Moog was born and raised in New York City. He studied physics at Queens College and electrical engineering at Columbia. In the mid-1960s, as a doctoral candidate in engineering physics at Cornell University, he paired with the composer Herbert Deutsch to develop a voltage-controlled synthesizer module – a portable, relatively-easy-to-use synth that yielded a range of weird and otherworldly noises.
As the Associated Press has pointed out, "other synthesizers were already on the market [at the time], but Moog's stood out for being small, light and versatile." Moreover, Moog's timing was right: Bands such as The Beatles, which would eventually use a Moog machine on the album "Abbey Road," wanted a psychedelic sound, and the Moog could provide it in spades.

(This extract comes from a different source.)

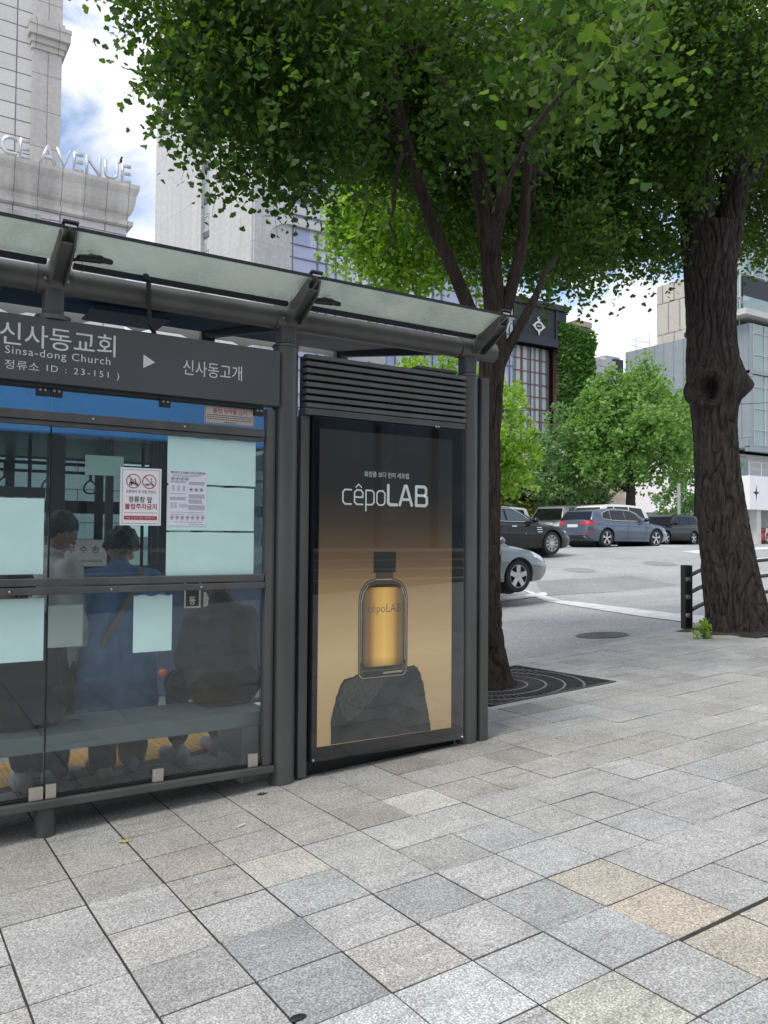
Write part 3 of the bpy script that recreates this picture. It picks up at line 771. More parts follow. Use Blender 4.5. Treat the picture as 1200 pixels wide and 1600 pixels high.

"A note might, for example, explode in a sudden burst, like a trumpet blast, or it could fade in at any number of speeds," the New York Times wrote in an obituary for Moog. A range of musicians adopted the Moog machines: Herbie Hancock and Sun Ra, the jazz greats; the Monkees and Emerson, Lake, and Palmer, the rock groups; even the Beastie Boys, the rap group formed in 1981.
"A lot of people today don't realize what this man brought to the masses," Charles Carlini, a New York concert promoter, told the Associated Press. "He brought electronic music to the masses and changed the way we hear music."
Moog died in 2005, at the age of 71.